Daughter Searches For Missing Sailboat
Stephanie Koenig has turned her one-bedroom Tacoma apartment into an investigation center. She spends hours on the phone talking with authorities and has discussed working with private investigators and divers.
She hasn’t given up hope that her parents, missing since they set sail for Alaska two months ago, are still alive.
Donald and Traudl Koenig left the Port Orchard Marina on April 26. There has been no sign since of them or their 30-foot sailboat, the Adventuress - despite a search covering 100,000 square miles.
The Bellevue couple was headed for Alaska, where Donald Koenig, 58, an employee of Allstate, was moving to Allstate’s Juneau office.
Mrs. Koenig, 54, had promised to call her daughter regularly during the voyage.
When no calls came, Stephanie Koenig, 33, began to worry.
Then her mother failed to show at Seattle-Tacoma International Airport on May 19, when they had been scheduled to meet.
“I waited all day for the phone to ring and when it never rang, I knew right then something was wrong,” Stephanie Koenig said.
The Koenigs had been avid sailors for about six years and their sailboat was equipped with a satellite navigation, radio and cellular telephone for the 700-mile trip.

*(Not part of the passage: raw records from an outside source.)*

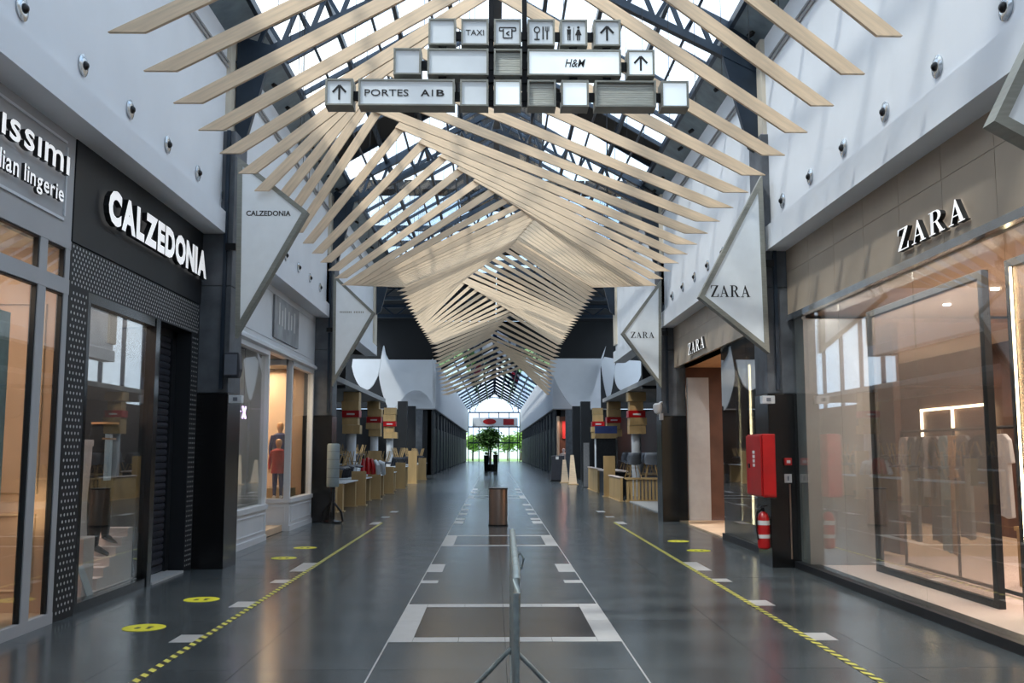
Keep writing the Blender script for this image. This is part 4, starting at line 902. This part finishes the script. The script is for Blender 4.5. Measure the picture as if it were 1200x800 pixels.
# canister on the second left pillar
t = thing('banded_cylinder', 'pale grey banded cylinder on a dark stand by the second left pillar', 'bin', (-3.6, 22.2, 0))
MB().lathe([(.13, .8), (.14, .82), (.14, 1.72), (.12, 1.76)], (-3.60, 22.2, 0), 20).build('cylinder_body', 'blue_grey', t, True)
for z in (1.0, 1.2, 1.4, 1.58): MB().lathe([(.144, 0), (.144, .012)], (-3.6, 22.2, z), 20).build('band', 'grey_shell', t)
MB().lathe([(.22, 0), (.22, .04), (.05, .08), (.04, .8)], (-3.6, 22.2, 0), 16).build('stand', 'black_gloss', t)
for a in (0, 1.57, 3.14, 4.71): MB().tube([(-3.6, 22.2, .5), (-3.6+.2*math.cos(a), 22.2+.2*math.sin(a), .25), (-3.6+.24*math.cos(a), 22.2+.24*math.sin(a), .03)], .025, 6).build('leg', 'dark_metal', t)
t = thing('dome_camera', 'white dome camera on the second right pillar', 'camera', (3.72, 22.3, 2.5)); MB().lathe([(.01, -.13), (.07, -.1), (.1, -.02), (.1, .08), (.06, .12)], (3.70, 22.2, 2.55), 16).build('dome', 'white_paint', t, True); MB().bar((3.70, 22.2, 2.62), (3.84, 22.45, 2.7), .05, .05).build('arm', 'white_paint', t); box('small_box', 'white_paint', 3.78, 3.86, 22.38, 22.48, 2.3, 2.45, t)

# ------------------------------------------------------------------ litter bin and crowd barrier
t = thing('litter_bin', 'brushed bronze cylindrical litter bin in the middle of the floor', 'bin', (.09, 21.4, 0))
MB().lathe([(.195, .02), (.2, .04), (.2, .78), (.21, .785), (.21, .80), (.17, .805), (.165, .76), (.01, .755)], (.09, 21.4, 0), 40).build('bin_body', 'bronze', t, True)
MB().lathe([(.215, 0), (.215, .03)], (.09, 21.4, 0), 40).build('base_ring', 'dark_metal', t); MB().lathe([(.214, 0), (.214, .025)], (.09, 21.4, .778), 40).build('top_rim', 'dark_metal', t)
t = thing('crowd_barrier', 'galvanised crowd barrier seen end on in the middle of the floor', 'barrier', (.12, 6.2, 0))
bx0, bx1 = .125, .10; yA, yB = 6.84, 4.4
def bxx(y): return bx1+(bx0-bx1)*(y-yB)/(yA-yB)
fr_ = [(bxx(yA), yA, .22), (bxx(yA), yA, .98), (bxx(yA-.03), yA-.03, 1.03), (bxx(yA-.1), yA-.1, 1.06), (bxx(yB+.1), yB+.1, 1.06), (bxx(yB+.03), yB+.03, 1.03), (bxx(yB), yB, .98), (bxx(yB), yB, .22), (bxx(yA), yA, .22)]
MB().tube(fr_, .018, 12).build('tube_frame', 'galv', t, True)
for i in range(16):
    y = yB+.14+i*.139; MB().tube([(bxx(y), y, .22), (bxx(y), y, 1.06)], .009, 6).build('infill_bar', 'galv', t)
for y in (yA-.02, yB+.25):
    for s in (-1, 1):
        MB().tube([(bxx(y)+s*.01, y, .27), (bxx(y)+s*.12, y, .16), (bxx(y)+s*.26, y, .018)], .016, 8).build('foot', 'galv', t, True)
MB().tube([(bxx(5.6)+.0, 5.6, .93), (bxx(5.6)+.045, 5.6, .95), (bxx(5.6)+.055, 5.6, 1.0), (bxx(5.6)+.035, 5.6, 1.03), (bxx(5.6)+.01, 5.6, 1.0)], .008, 6).build('coupling_hook', 'galv', t, True)

# ------------------------------------------------------------------ café terraces either side of the hall
for s, nm in ((-1, 'ceiling_terrace_left'), (1, 'ceiling_terrace_right')):
    g = group_struct(nm); a, b = sorted((s*4.75, s*12)); box('slab', 'pale_ceiling', a, b, 23.4, 43, 3.7, 3.86, g)
g = group_struct('wall_terrace')
for s in (-1, 1):
    a, b = sorted((s*8.2, s*8.4)); box('back_wall', 'dark_wall', a, b, 23.4, 66, 0, 3.7, g)
    for y in (52, 57.5, 63): 
        a, b = sorted((s*4.6, s*5.1)); box('column', 'concrete' if y > 60 else 'dark_wall', a, b, y, y+.5, 0, 4.2, g)
def box_column(x, y, label, bands=True, seed=0):
    t = thing('box_clad_column', label, 'column', (x, y, 0)); r = random.Random(seed)
    MB().lathe([(.17, 0), (.17, 3.7)], (x, y, 0), 18).build('shaft', 'white_paint', t, True)
    z = 2.2
    for i, h in enumerate((.31, .27, .25, .33, .33)):
        w = .27+r.uniform(-.03, .05); dx = r.uniform(-.05, .05)
        if i == 2: MB().box(x-.30, x+.30, y-.30, y+.30, z, z+h-.01).build('red_band', 'red_paint', t); MB().box(x-.14, x+.14, y-.304, y-.30, z+.08, z+.14).build('white_print', 'dot_white', t)
        else: MB().box(x-w+dx, x+w+dx, y-w, y+w, z, z+h-.01).build('wooden_crate', 'cafe_wood', t)
        z += h
for i, y in enumerate((35.2, 41.9, 48.2)):
    box_column(-5.08, y, 'white column clad with stacked wooden boxes and a red band, %s along the left terrace' % ORD[i], seed=i)
    box_column(5.08, y, 'white column clad with stacked wooden boxes and a red band, %s along the right terrace' % ORD[i], seed=i+5)
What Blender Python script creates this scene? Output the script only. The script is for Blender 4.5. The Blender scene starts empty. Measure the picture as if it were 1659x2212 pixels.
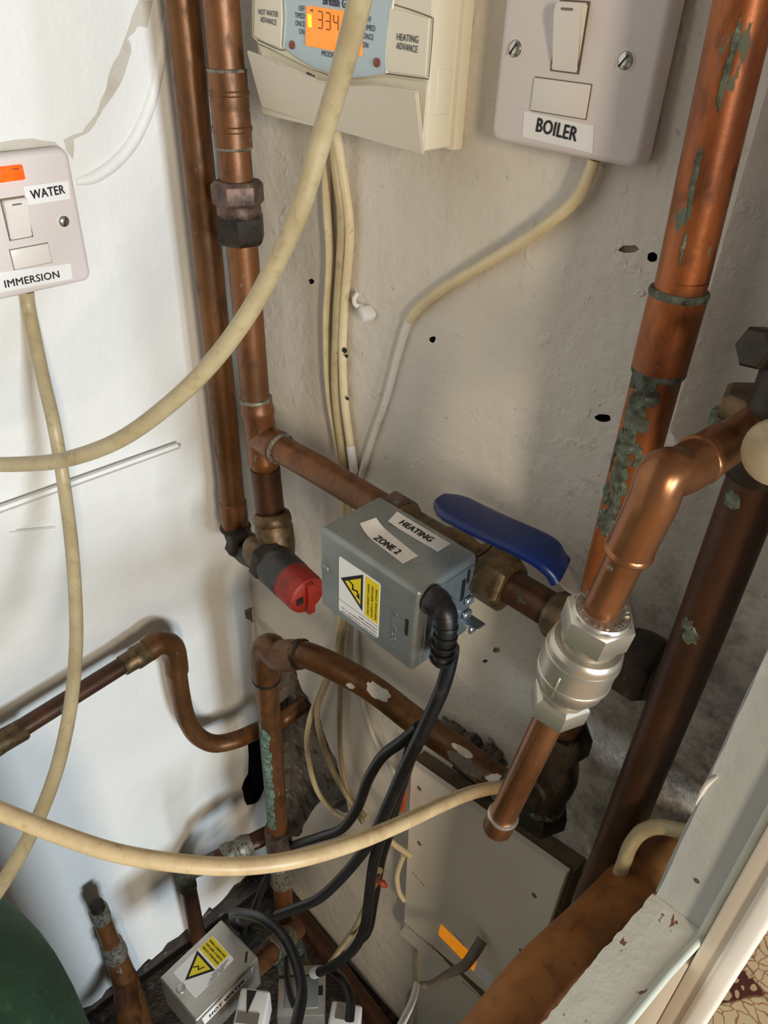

On board were groceries for a two-week trip.
U.S. Coast Guard Lt. Sue Workman said weather for the week after their departure was mostly clear, with only an occasional rain shower.
The couple planned to take a route west of Vancouver Island, which is shorter than the Inside Passage - between the island and mainland British Columbia - but exposes boats to the open ocean.
Workman said the Koenigs’ sailboat wasn’t built for an open-ocean voyage.
“The winds and currents on the outside blow you toward Hawaii,” Port Orchard police detective Ray MacPherson said.